▶ **What is needed**
Reproduce the listing below exactly, beginning with its first line and ending with the line that holds "legs('trousers', mat('dark_trousers', (.018,.018,.022), .9), P1)"; pictures are not part of the copy.

▶ **Material provided**
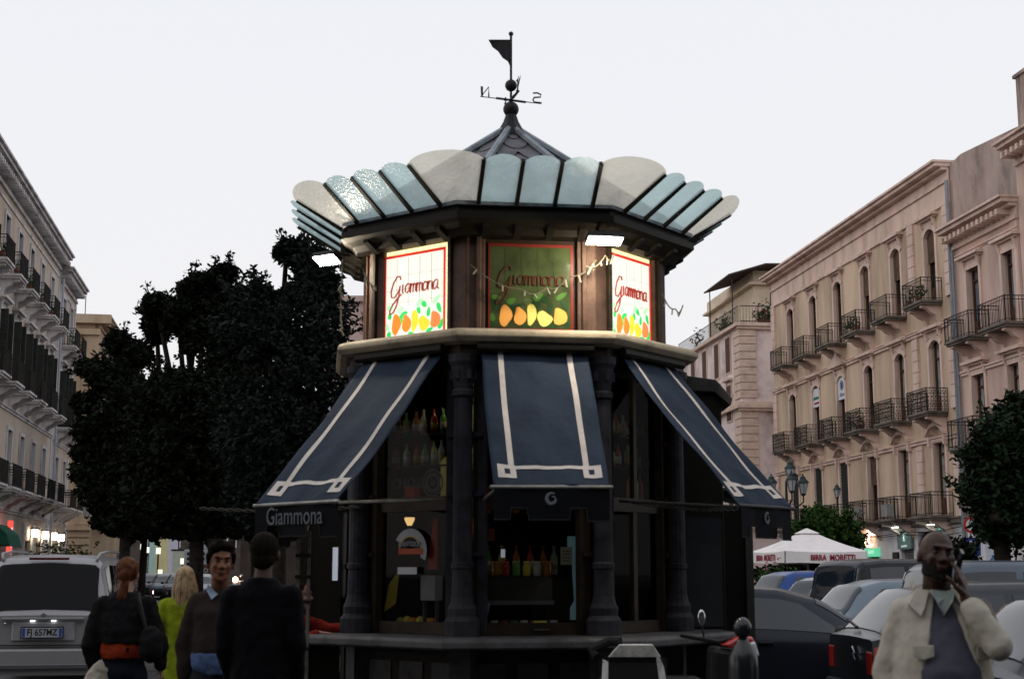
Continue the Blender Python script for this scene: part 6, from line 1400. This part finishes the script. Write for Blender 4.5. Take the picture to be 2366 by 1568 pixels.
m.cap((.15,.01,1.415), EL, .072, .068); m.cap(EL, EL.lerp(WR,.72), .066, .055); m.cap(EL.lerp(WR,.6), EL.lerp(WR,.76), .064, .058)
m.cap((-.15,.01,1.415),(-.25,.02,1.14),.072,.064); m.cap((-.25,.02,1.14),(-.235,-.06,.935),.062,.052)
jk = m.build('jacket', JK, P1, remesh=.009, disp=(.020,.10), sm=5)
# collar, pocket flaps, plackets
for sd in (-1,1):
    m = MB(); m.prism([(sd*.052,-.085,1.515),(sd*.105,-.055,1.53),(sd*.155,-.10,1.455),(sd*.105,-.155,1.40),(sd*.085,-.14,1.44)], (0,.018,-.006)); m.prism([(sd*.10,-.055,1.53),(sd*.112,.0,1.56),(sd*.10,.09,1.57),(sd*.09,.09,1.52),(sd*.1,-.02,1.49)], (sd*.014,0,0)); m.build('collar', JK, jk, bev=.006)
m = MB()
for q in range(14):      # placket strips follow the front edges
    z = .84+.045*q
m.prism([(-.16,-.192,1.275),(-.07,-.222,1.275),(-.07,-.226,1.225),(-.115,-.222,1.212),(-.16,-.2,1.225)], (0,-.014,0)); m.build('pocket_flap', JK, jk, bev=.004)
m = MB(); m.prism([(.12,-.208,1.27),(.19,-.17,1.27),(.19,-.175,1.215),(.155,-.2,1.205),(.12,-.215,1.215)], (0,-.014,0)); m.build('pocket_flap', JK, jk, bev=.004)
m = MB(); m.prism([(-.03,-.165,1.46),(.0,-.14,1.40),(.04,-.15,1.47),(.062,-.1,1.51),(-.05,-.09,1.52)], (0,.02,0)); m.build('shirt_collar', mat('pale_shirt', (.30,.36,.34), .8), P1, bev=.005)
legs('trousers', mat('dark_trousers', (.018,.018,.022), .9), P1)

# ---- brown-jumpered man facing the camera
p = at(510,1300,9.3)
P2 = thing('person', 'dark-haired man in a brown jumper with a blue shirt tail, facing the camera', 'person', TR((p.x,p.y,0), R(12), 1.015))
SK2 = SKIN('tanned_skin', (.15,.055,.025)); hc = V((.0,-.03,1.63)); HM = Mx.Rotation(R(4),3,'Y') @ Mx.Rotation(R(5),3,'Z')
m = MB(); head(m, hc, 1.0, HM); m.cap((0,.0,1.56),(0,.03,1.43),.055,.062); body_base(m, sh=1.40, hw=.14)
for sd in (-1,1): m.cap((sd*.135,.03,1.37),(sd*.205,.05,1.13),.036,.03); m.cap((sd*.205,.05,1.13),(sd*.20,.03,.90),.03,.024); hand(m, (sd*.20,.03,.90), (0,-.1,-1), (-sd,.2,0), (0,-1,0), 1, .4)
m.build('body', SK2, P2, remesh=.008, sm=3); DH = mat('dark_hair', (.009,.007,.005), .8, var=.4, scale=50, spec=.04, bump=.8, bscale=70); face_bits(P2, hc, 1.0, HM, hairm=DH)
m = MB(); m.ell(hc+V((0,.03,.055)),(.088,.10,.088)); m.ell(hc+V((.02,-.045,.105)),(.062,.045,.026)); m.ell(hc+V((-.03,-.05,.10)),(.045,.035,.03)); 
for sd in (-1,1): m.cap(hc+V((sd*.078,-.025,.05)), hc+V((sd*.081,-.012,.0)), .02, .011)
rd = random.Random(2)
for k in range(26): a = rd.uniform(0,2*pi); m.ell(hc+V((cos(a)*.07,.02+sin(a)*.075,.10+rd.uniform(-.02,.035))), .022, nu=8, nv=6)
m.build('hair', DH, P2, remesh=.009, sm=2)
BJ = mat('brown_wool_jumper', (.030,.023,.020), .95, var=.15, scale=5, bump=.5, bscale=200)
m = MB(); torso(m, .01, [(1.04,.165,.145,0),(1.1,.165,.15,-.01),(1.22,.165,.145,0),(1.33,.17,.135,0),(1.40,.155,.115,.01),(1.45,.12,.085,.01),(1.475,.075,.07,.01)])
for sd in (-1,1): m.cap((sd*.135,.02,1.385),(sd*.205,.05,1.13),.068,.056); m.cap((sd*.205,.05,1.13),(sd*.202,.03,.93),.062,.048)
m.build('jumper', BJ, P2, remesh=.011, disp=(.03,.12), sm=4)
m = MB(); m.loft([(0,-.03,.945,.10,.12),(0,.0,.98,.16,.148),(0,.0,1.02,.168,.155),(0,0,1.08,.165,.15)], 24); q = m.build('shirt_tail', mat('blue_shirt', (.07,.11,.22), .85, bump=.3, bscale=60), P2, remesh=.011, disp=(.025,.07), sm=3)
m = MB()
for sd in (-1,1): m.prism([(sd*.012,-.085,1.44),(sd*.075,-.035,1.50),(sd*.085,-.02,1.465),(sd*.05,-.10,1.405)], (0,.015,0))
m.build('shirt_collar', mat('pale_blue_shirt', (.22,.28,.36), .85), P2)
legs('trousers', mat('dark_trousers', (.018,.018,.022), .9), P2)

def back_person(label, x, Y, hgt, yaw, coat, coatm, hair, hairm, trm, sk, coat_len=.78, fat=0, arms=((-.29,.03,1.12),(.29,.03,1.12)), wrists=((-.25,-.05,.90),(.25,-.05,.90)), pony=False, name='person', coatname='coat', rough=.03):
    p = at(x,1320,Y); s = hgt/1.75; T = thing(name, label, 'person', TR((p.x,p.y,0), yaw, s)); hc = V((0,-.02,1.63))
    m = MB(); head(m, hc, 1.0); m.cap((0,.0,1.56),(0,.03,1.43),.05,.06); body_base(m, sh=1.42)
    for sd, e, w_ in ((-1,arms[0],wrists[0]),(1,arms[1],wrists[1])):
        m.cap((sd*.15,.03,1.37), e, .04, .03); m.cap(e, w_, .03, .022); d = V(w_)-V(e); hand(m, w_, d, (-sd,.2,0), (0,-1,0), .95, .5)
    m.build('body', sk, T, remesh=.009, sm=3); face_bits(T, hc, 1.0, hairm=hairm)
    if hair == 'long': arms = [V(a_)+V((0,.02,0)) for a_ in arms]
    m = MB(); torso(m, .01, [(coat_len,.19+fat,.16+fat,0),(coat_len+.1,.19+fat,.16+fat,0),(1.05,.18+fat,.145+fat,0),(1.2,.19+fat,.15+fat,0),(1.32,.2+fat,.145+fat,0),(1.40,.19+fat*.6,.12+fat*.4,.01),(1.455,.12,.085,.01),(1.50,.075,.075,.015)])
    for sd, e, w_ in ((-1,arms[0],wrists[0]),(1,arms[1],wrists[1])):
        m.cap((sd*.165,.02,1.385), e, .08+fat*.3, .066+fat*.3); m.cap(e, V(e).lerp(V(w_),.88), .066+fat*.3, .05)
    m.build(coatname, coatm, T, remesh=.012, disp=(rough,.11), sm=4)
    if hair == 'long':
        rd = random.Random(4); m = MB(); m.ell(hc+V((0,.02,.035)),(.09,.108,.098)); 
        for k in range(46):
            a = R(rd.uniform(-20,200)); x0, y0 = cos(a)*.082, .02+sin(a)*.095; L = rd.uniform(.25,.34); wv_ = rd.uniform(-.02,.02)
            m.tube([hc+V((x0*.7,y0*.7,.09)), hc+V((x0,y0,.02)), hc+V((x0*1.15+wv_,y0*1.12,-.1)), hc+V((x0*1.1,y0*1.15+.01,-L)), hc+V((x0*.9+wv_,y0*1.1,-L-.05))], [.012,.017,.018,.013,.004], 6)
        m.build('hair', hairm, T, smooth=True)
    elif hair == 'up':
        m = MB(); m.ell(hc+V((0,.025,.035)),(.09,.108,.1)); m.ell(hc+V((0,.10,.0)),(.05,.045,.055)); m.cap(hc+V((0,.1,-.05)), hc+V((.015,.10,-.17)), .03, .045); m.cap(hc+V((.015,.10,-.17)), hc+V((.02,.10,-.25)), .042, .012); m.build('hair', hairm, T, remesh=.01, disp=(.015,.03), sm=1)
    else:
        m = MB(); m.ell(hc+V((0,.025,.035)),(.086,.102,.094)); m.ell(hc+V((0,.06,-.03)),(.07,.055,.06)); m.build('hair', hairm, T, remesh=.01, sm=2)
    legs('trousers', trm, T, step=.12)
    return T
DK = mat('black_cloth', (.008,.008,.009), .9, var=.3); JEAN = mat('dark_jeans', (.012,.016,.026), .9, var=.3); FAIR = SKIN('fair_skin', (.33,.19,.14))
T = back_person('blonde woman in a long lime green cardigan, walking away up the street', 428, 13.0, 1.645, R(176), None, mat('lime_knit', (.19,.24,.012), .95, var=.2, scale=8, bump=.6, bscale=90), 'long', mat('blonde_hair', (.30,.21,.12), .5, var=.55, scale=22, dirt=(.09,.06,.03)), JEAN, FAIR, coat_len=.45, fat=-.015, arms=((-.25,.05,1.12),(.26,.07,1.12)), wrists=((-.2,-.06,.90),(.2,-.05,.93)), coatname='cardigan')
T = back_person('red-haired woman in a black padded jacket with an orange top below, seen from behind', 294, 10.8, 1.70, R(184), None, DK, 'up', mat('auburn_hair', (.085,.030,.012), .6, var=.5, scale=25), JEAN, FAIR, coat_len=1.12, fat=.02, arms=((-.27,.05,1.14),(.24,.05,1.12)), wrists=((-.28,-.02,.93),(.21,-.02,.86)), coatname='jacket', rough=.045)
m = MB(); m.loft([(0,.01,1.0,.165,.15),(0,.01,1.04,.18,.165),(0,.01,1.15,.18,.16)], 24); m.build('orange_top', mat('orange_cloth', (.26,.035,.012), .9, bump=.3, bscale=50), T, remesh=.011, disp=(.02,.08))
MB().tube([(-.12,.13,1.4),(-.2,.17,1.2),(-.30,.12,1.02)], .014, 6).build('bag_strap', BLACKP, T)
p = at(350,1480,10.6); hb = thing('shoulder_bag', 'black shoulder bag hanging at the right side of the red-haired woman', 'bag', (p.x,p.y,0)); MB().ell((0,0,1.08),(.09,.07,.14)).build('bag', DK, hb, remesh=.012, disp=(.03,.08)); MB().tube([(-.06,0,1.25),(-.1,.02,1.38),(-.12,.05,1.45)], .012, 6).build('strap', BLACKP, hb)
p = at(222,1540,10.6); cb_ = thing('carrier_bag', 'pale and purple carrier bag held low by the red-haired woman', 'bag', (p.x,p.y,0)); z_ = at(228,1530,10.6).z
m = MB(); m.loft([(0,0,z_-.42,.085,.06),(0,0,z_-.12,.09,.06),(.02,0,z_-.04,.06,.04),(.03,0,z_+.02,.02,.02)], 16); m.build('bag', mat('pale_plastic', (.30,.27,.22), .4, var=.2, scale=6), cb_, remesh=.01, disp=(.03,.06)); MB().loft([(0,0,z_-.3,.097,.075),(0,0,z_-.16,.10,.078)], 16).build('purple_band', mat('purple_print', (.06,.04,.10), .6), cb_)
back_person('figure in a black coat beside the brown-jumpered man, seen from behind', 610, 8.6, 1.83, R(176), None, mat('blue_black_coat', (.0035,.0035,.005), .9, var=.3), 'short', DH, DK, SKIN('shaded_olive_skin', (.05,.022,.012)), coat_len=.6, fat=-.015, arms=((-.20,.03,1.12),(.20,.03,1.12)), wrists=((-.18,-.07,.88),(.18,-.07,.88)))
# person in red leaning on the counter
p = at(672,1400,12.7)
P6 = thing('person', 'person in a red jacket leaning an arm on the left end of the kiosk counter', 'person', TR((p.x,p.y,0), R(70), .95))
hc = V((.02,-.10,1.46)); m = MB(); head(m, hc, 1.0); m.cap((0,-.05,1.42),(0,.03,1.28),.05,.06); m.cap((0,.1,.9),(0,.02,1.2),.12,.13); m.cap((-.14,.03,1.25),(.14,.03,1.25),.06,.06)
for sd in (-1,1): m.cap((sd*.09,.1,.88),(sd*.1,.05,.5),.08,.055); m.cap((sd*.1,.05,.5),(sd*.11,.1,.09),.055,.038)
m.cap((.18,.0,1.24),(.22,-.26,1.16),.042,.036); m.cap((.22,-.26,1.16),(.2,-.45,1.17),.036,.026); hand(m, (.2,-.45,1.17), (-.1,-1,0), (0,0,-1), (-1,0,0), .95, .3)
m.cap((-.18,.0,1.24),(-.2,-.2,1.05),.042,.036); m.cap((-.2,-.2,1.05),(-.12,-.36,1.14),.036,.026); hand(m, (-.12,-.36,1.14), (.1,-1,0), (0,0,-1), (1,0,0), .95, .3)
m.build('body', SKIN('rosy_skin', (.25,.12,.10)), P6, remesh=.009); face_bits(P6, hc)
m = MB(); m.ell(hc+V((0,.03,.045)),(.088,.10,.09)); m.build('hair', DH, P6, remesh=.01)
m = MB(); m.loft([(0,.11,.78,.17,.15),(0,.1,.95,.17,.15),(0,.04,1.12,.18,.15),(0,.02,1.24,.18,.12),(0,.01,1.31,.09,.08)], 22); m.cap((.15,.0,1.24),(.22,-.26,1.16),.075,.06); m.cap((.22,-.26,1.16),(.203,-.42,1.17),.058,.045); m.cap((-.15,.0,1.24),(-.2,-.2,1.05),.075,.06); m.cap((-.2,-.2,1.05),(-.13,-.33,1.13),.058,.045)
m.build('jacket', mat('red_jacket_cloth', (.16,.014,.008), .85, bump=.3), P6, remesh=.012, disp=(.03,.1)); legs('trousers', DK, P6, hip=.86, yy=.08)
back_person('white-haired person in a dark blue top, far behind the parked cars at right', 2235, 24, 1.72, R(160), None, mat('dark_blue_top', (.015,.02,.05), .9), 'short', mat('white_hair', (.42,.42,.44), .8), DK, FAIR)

▶ **Written response**
Continue the Blender Python script for this scene: part 6, from line 1400. This part finishes the script. Write for Blender 4.5. Take the picture to be 2366 by 1568 pixels.
m.cap((.15,.01,1.415), EL, .072, .068); m.cap(EL, EL.lerp(WR,.72), .066, .055); m.cap(EL.lerp(WR,.6), EL.lerp(WR,.76), .064, .058)
m.cap((-.15,.01,1.415),(-.25,.02,1.14),.072,.064); m.cap((-.25,.02,1.14),(-.235,-.06,.935),.062,.052)
jk = m.build('jacket', JK, P1, remesh=.009, disp=(.020,.10), sm=5)
# collar, pocket flaps, plackets
for sd in (-1,1):
    m = MB(); m.prism([(sd*.052,-.085,1.515),(sd*.105,-.055,1.53),(sd*.155,-.10,1.455),(sd*.105,-.155,1.40),(sd*.085,-.14,1.44)], (0,.018,-.006)); m.prism([(sd*.10,-.055,1.53),(sd*.112,.0,1.56),(sd*.10,.09,1.57),(sd*.09,.09,1.52),(sd*.1,-.02,1.49)], (sd*.014,0,0)); m.build('collar', JK, jk, bev=.006)
m = MB()
for q in range(14):      # placket strips follow the front edges
    z = .84+.045*q
m.prism([(-.16,-.192,1.275),(-.07,-.222,1.275),(-.07,-.226,1.225),(-.115,-.222,1.212),(-.16,-.2,1.225)], (0,-.014,0)); m.build('pocket_flap', JK, jk, bev=.004)
m = MB(); m.prism([(.12,-.208,1.27),(.19,-.17,1.27),(.19,-.175,1.215),(.155,-.2,1.205),(.12,-.215,1.215)], (0,-.014,0)); m.build('pocket_flap', JK, jk, bev=.004)
m = MB(); m.prism([(-.03,-.165,1.46),(.0,-.14,1.40),(.04,-.15,1.47),(.062,-.1,1.51),(-.05,-.09,1.52)], (0,.02,0)); m.build('shirt_collar', mat('pale_shirt', (.30,.36,.34), .8), P1, bev=.005)
legs('trousers', mat('dark_trousers', (.018,.018,.022), .9), P1)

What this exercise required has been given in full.